• Directive: Each line from the one containing "return .40 +" through the one containing "q)+.15+1.3*ss(510, 535, q))" is to be retyped exactly, both end lines included, and all other lines left out.

• Available records:
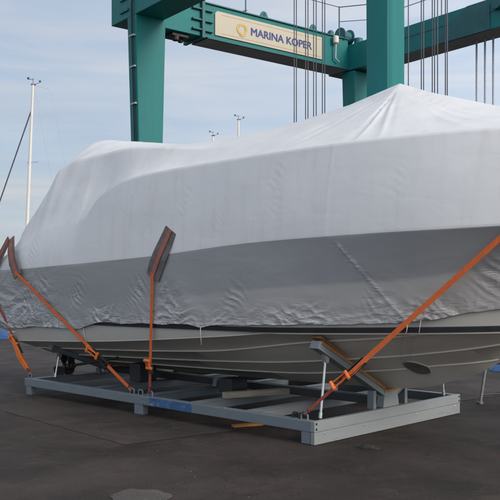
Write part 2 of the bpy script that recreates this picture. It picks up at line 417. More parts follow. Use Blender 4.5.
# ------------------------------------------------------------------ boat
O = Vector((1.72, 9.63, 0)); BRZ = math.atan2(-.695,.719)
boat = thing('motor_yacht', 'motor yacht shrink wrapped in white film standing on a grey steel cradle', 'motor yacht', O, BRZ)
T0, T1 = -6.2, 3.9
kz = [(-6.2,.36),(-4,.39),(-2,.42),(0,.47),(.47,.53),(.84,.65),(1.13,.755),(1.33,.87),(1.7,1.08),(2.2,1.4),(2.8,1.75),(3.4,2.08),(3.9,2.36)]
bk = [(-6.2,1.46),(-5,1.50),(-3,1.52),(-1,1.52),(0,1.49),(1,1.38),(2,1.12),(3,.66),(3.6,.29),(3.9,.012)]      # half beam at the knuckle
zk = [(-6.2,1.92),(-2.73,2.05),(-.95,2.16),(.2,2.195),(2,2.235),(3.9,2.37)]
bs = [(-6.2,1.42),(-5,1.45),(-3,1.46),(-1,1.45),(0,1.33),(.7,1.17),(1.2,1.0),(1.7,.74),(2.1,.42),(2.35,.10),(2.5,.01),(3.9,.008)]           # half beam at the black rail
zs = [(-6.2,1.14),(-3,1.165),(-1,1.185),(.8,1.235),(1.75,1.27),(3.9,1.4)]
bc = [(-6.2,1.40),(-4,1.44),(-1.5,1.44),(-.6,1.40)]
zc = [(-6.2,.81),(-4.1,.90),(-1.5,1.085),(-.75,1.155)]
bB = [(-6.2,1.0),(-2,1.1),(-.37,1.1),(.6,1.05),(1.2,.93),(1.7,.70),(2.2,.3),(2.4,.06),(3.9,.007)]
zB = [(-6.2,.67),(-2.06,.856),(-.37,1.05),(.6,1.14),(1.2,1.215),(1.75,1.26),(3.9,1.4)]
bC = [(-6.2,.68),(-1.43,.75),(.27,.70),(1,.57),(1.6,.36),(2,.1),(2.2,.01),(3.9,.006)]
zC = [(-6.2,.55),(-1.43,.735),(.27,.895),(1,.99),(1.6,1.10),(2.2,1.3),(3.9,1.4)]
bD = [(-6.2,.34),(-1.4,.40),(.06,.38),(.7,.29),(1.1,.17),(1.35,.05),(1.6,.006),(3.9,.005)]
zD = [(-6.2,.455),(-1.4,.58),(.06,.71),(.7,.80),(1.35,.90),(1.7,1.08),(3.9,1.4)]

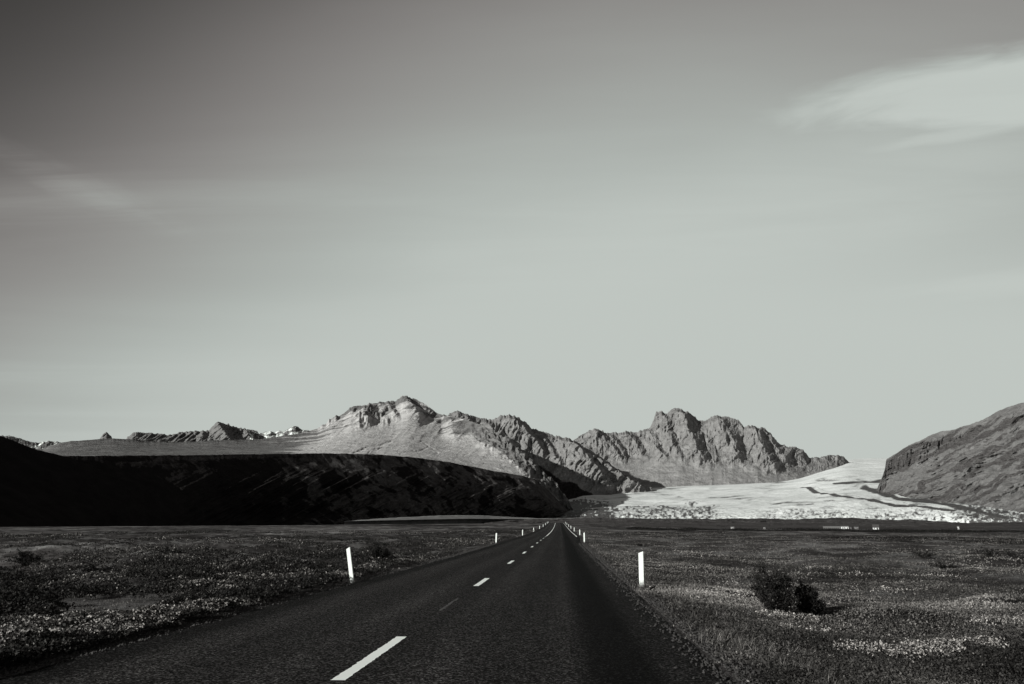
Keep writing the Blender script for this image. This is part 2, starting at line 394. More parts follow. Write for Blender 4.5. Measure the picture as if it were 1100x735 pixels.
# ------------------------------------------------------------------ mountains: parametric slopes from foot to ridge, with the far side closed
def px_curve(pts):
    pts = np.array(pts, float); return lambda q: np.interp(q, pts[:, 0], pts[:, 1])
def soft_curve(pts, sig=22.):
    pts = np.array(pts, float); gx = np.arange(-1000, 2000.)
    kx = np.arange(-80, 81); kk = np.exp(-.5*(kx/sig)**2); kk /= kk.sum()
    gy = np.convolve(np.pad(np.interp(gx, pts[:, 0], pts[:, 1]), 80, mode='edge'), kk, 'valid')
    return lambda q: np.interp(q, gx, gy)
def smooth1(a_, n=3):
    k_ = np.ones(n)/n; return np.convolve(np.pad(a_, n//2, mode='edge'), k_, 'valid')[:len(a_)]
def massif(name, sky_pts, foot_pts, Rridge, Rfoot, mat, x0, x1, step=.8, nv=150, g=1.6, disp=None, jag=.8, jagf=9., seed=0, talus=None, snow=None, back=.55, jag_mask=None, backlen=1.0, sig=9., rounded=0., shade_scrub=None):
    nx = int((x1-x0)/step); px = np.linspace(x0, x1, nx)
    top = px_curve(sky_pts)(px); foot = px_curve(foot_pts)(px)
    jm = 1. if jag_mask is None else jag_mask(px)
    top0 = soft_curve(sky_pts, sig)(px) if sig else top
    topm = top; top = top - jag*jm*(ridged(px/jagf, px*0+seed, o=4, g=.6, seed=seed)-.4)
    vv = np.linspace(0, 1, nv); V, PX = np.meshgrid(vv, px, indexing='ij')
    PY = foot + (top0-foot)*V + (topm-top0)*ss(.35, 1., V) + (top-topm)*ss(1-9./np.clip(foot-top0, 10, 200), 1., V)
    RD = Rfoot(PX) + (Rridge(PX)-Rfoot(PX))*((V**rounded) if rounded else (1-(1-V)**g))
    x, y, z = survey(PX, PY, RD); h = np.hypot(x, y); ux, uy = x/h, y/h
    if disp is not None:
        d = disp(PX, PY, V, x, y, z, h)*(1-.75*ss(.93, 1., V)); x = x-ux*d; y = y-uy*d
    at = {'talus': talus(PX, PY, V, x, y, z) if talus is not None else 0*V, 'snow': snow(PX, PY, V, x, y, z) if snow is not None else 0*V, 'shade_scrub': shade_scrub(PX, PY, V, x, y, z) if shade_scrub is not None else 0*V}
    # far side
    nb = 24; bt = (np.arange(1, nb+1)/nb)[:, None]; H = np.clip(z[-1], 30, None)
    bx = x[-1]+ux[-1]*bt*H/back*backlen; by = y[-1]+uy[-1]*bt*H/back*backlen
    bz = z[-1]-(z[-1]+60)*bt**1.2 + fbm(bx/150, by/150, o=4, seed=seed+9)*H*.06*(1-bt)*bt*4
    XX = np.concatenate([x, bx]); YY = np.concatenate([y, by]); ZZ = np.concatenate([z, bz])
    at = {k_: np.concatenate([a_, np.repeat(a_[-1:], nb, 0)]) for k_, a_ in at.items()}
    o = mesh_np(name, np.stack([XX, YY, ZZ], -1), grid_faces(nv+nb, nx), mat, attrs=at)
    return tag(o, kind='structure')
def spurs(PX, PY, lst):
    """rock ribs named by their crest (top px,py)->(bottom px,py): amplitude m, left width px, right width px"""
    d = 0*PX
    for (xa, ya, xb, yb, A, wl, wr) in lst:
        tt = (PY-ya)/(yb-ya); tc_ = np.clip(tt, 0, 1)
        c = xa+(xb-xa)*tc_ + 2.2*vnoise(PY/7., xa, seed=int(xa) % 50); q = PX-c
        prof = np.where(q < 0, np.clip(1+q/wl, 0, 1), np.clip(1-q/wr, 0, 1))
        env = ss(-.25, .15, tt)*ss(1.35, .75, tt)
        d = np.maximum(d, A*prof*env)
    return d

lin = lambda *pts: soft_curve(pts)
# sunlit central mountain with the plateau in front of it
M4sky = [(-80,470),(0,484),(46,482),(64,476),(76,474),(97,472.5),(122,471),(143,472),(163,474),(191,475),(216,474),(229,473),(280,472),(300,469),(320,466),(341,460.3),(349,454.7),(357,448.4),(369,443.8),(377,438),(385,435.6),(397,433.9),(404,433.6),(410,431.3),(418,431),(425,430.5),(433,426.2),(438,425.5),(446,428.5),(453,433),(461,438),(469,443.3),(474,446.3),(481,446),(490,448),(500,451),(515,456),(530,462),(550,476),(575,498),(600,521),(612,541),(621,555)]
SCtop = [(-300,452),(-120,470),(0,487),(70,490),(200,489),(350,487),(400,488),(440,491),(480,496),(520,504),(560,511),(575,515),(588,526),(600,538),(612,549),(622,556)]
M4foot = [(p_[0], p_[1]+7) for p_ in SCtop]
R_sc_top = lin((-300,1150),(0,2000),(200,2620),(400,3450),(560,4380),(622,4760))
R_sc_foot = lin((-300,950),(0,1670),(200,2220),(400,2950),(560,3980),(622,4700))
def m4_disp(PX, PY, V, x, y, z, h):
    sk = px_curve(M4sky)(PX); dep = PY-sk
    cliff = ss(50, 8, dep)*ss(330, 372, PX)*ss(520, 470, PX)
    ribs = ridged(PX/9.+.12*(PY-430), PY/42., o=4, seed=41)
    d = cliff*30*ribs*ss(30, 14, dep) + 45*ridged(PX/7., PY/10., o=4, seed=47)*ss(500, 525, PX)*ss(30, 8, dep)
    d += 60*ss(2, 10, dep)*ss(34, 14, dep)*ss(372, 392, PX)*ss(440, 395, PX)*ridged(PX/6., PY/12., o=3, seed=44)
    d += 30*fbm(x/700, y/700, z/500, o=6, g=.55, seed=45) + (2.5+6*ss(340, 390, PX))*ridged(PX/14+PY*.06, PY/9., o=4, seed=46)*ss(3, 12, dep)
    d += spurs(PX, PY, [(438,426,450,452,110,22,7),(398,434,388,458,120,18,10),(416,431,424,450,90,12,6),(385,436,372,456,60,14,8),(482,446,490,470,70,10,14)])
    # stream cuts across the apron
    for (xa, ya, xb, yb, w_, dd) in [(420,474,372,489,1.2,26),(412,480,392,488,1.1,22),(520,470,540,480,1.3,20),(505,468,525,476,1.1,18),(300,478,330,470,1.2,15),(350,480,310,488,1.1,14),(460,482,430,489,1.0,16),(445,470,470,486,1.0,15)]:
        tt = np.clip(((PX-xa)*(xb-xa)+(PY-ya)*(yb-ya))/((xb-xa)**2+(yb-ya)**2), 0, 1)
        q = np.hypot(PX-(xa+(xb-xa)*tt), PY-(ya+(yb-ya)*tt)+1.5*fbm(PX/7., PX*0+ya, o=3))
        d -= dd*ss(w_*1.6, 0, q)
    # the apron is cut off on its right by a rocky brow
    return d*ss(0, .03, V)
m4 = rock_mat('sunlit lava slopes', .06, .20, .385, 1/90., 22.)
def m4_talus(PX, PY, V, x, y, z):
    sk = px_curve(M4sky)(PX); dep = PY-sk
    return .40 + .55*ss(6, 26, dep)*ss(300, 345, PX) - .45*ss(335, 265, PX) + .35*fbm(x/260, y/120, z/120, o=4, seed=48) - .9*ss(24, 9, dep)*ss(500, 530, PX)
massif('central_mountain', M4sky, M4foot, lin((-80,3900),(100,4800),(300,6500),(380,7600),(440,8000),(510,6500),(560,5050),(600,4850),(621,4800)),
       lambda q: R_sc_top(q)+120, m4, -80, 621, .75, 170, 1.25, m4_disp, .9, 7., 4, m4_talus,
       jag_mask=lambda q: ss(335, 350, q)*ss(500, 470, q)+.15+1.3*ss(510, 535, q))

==

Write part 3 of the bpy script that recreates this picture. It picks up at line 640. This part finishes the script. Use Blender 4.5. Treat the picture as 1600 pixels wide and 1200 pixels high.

• Right answer:
    return .40 + .55*ss(6, 26, dep)*ss(300, 345, PX) - .45*ss(335, 265, PX) + .35*fbm(x/260, y/120, z/120, o=4, seed=48) - .9*ss(24, 9, dep)*ss(500, 530, PX)
massif('central_mountain', M4sky, M4foot, lin((-80,3900),(100,4800),(300,6500),(380,7600),(440,8000),(510,6500),(560,5050),(600,4850),(621,4800)),
       lambda q: R_sc_top(q)+120, m4, -80, 621, .75, 170, 1.25, m4_disp, .9, 7., 4, m4_talus,
       jag_mask=lambda q: ss(335, 350, q)*ss(500, 470, q)+.15+1.3*ss(510, 535, q))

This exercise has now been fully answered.